Altre bugie su Ciancimino e l’inutile interrogatorio
La morte di Paolo Borsellino è stata per la mafia un pessimo affare (copyright Giovanni Bianconi). Dopo la morte di Falcone era stato varato un decreto legge che prevedeva un carcere di giusto rigore per i mafiosi, il cui regime carcerario fino a quel momento era da “aragoste e champagne”. Ma i giorni trascorrevano senza che quel decreto fosse convertito in legge, finché la strage di via D’Amelio non svegliò le coscienze costringendo i parlamentari ad approvare quello che oggi è il 41 bis.
Ora il rischio di un pessimo affare (questa volta per lo Stato) si ripropone, se non fosse rigorosamente imparziale il lavoro della Commissione parlamentare antimafia sulla verosimiglianza o meno di un’accelerazione dell’attentato di via D’Amelio legata al dossier mafia-appalti.
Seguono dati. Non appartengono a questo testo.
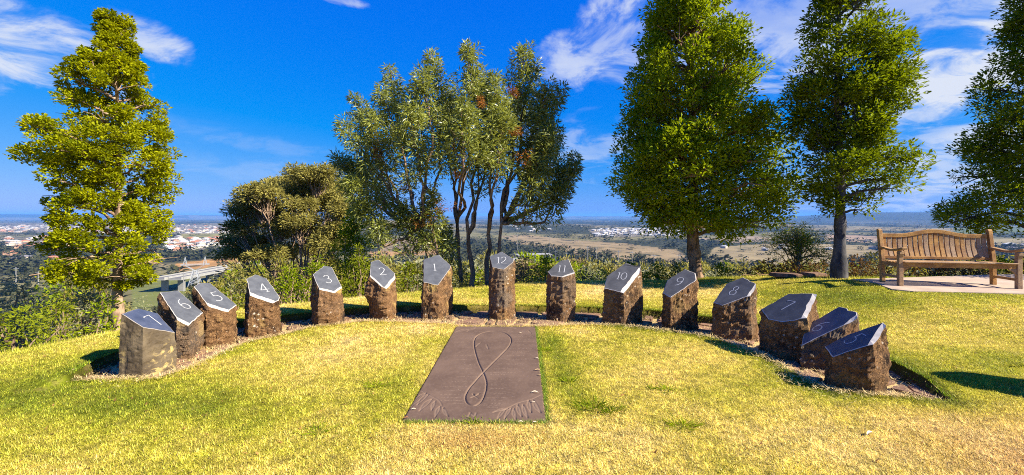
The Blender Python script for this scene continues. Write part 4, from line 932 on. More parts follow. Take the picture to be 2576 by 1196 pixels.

In questo contesto – nel recente libro L’altra verità di Mario Mori e Giuseppe De Donno – si è tornati a parlare di Vito Ciancimino, che ebbe un ruolo di primissimo piano nel cosiddetto sacco di Palermo, in quanto assessore ai lavori pubblici in un periodo di selvaggia trasformazione della città con un aumento incontrollato delle aree edificabili.
Ciancimino (detenuto a Rebibbia) fu più volte interrogato dalla Procura di Palermo del dopo stragi, su sua richiesta veicolata dagli Ufficiali del Ros Mori e de Donno. Gli interrogatori furono condotti dai sottoscritti (Caselli e Ingroia), alla presenza, praticamente costante, di De Donno e/o Mori, non solo “per esigenze di indagine” (come talora specificato nell’epigrafe del verbale), ma anche per avvalersi del rapporto confidenziale già instauratosi fra Ciancimino e il ROS che poteva facilitare uno sviluppo positivo degli interrogatori.
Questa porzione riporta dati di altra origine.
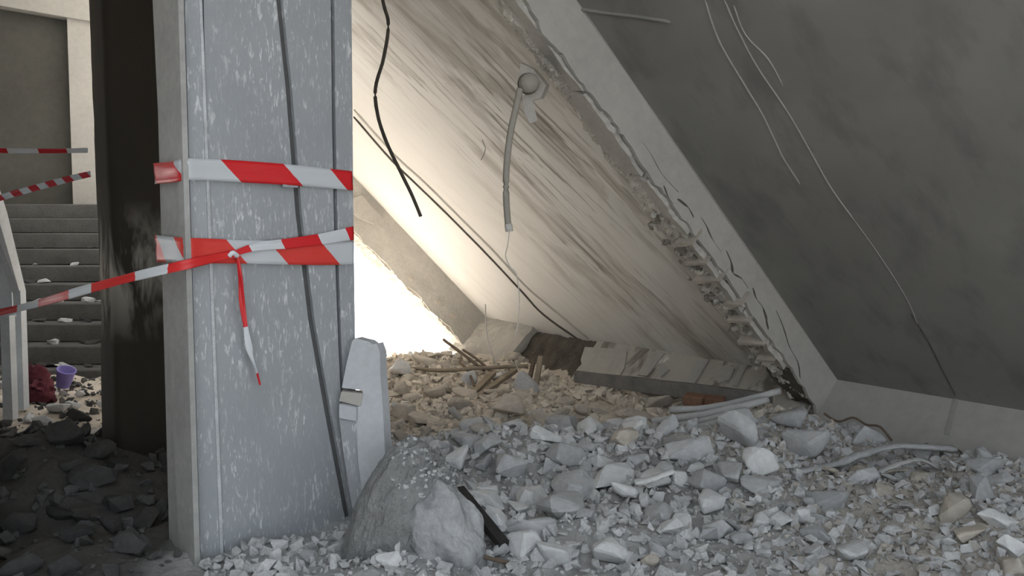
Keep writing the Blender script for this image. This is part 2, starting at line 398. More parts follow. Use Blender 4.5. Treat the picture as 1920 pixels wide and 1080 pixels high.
tag(box('wall_sun_bounce', (-2.5, 4.85, 0), (-1.40, 4.97, 3.0), M['light_wall']), kind='structure')  # hidden wall added to bounce sun upward and screen the left corner
tag(box('ceiling_stair', (-8.4, 5.61, 5.4), (-3.8, 10.45, 5.6), M['ceil']), kind='structure')
tag(box('wall_upper', (-8.4, 5.61, ha.z), (-4.6, 5.8, 5.39), M['wall']), kind='structure')
w0 = at(0, 20, 10.1); w1 = at(150, 46, 10.0)
tag(prism('trim_1', [(-8.2, 10.19, w0.z + 0.35), (-4.7, 10.19, w1.z - 0.05), (-4.7, 10.19, 5.38), (-8.2, 10.19, 5.38)], (0, -0.25, 0), M['light_wall']), kind='structure')
tag(box('trim_2', (at(131, 200, 10.0).x, 10.0, 1.9), (at(152, 200, 10.0).x + 0.3, 10.19, 4.3), M['light_wall']), kind='structure')

# ================================================================== FALLEN SLAB
slab = empty('collapsed_floor_slab', mtx=SLAB)
tag(slab, 'huge fallen concrete floor slab sloping down to the right with beams under it', 'concrete slab')
def lbox(name, lo, hi, mat): return box(name, lo, hi, mat, slab)
lbox('added_sun_shade', (-4.5, 4.551, 0.0), (-2.45, 4.72, 0.20), M['panel_l'])  # hidden extra slab edge, added to keep sun off the floor inside
lbox('stained_panel', (-4.5, 0.12, 0.0), (0.1, 4.55, 0.20), M['panel_l'])
o = lbox('plain_panel', (-4.5, -5.2, 0.0), (0.1, 0.118, 0.20), M['panel_r'])

# side face of the broken beam: render plate with a jagged lower edge (crack line seen in the photo)
crack_px = [(985, 0), (1003, 30), (1018, 62), (1043, 90), (1060, 112), (1075, 135), (1095, 160), (1115, 185), (1140, 205), (1165, 232), (1172, 250), (1192, 285),
            (1200, 305), (1222, 335), (1250, 360), (1262, 385), (1300, 405), (1318, 432), (1352, 470), (1368, 505), (1385, 530), (1405, 560), (1425, 590), (1445, 622),
            (1462, 640), (1478, 668), (1492, 698), (1508, 728), (1540, 775)]
def jag(k, a): return a * vnoise((k * 0.73, 3.1, 0), 1.0)
lower = [on_t(x, y, 0.0) for x, y in crack_px]
lower = [Vector((p.x, 0, max(-0.30, min(-0.235, p.z)))) for p in lower]
lower = sorted(lower, key=lambda p: p.x)
fine = []
for a, b in zip(lower[:-1], lower[1:]):
    for k in range(3):
        q = a.lerp(b, k / 3); q.z += 0.018 * vnoise((q.x * 22, 1.7, 0)) + 0.008 * vnoise((q.x * 60, 5.7, 0)); fine.append(q)
fine.append(Vector((0.0, 0, -0.285)))
side = [Vector((-4.5, 0, 0.0))] + [Vector((-4.5, 0, -0.27))] + fine + [Vector((0.0, 0, 0.0))]
prism('side_render', side, (0, 0.022, 0), M['beam'], slab)
# core of the broken beam, rough, slightly recessed
def core(u, v, w):
    s = -4.5 + 4.45 * u
    t = 0.022 + 0.30 * v
    if w == 0: return Vector((s, t, 0.0))
    n = -0.225
    edge = sm(0.55, 1.0, v); nz = vnoise((s * 9, t * 9, 1)) + 0.6 * vnoise((s * 27, t * 27, 4)) + 0.5 * vnoise((s * 62, t * 62, 8)) + 0.3 * vnoise((s * 110, t * 110, 2))
    n += 0.026 * nz
    t += edge * 0.035 * (vnoise((s * 5, 2, 2)) + 0.7 * vnoise((s * 17, 7, 2)))
    n += edge * 0.05
    return Vector((s, t, n))
rough_slab('beam_core', core, 460, 34, M['broken'], slab)
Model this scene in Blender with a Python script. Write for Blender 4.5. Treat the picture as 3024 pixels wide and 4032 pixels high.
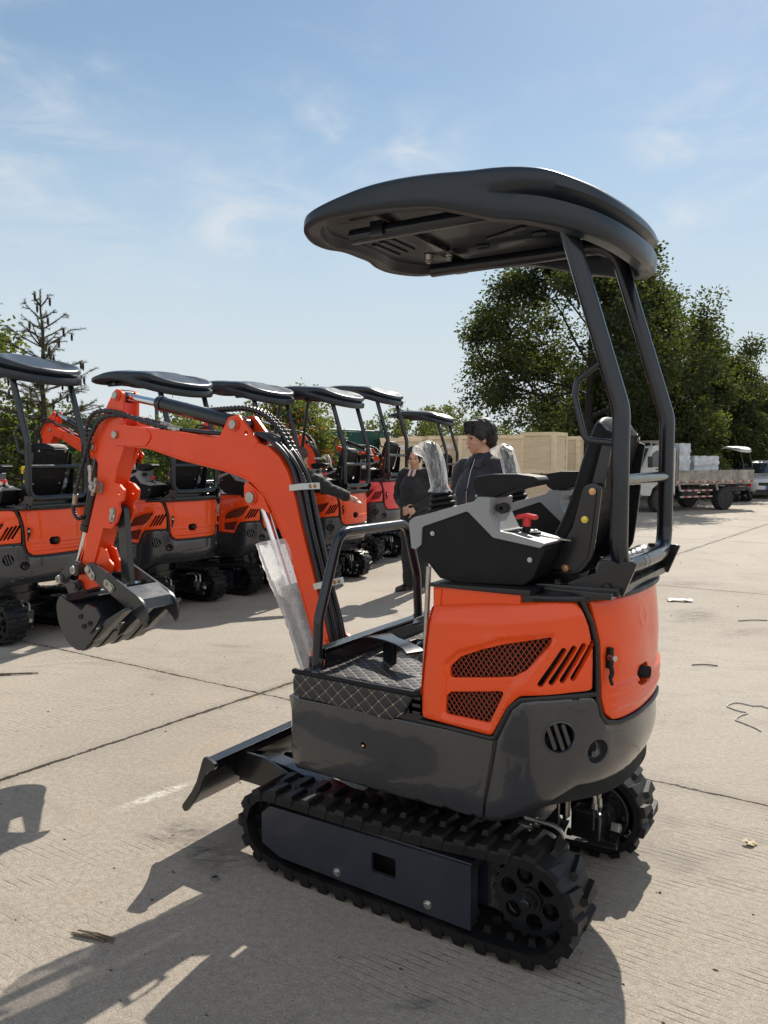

Il primo interrogatorio è del 27 gennaio 1993 e molti altri ne seguirono. Il potenziale collaborativo di Ciancimino era elevato, sul piano amministrativo (appalti) e su quello politico. Nel primo caso basti ricordare le 4000 licenze edilizie da lui rilasciate come assessore ai lavori pubblici del Comune di Palermo, di cui 2500 finite nelle mani di tre pensionati prestanome delle cosche mafiose senza alcun legame con l’edilizia. Sul secondo versante, il lungo curriculum politico di Ciancimino, sfociato in una sostanziale collaborazione con Lima e Andreotti, significava opportunità di conoscere la mala-politica e i rapporti tra mafia e politica.
Per contro, nulla è emerso dagli interrogatori. Con una certa altezzosità, Ciancimino (premesso che i suoi processi erano “tutti inventati”) pretendeva fin da subito la “patente” di collaboratore di giustizia, per certe mappe che aveva indicato al Ros, forse per la cattura di Riina. Chiedeva inoltre di essere scarcerato per poter operare come infiltrato del Ros nell’ambiente politico – amministrativo, allo scopo di fornire elementi utili su appalti truccati e altre irregolarità. Una proposta all’evidenza irricevibile se non provocatoria. Quando il discorso virava su mafia e politica scattavano, come un riflesso pavloviano, le parole “portatemi prima una condanna di Andreotti”….
Ciancimino voleva far credere che Cosa nostra fosse un fenomeno localistico articolatosi quasi solo sul terreno degli appalti pubblici per motivazioni meramente economiche. La “vera mafia” stava sopra e ad essa andavano ascritte, per esempio, la morte di Lima e di Falcone, risultato di un disegno politico nel quale un ruolo decisionale di peso aveva avuto un soggetto che perciò Ciancimino chiama “architetto”: del quale egli “ha in testa il nome ma non le prove”, e comunque non lo direbbe mai temendo rappresaglie su se stesso e i suoi familiari.
In sostanza, in decine di ore di interrogatori abbondano – più che la possibilità di concreti sviluppi investigativi – suggestioni, congetture, illazioni, supposizioni e induzioni. Elargite da un signore che non perde occasione per insultare Falcone, rifiuta la qualifica di uomo politico nelle mani dei corleonesi e proclama una “assoluta estraneità che nessuno o al più pochissimi potrebbero rivendicare” rispetto a “un sistema politico-economico che certo presentava deviazioni e degenerazioni”.
Quindi una delusione rispetto alle aspettative degli inquirenti, che alla fine furono costretti a interrompere gli interrogatori (ma non definitivamente, perché si decise di affidare a un collega la continuazione degli stessi nell’ipotesi che Ciancimino si decidesse a collaborare davvero), senza che gli ufficiali del Ros avessero mai nulla eccepito o richiesto.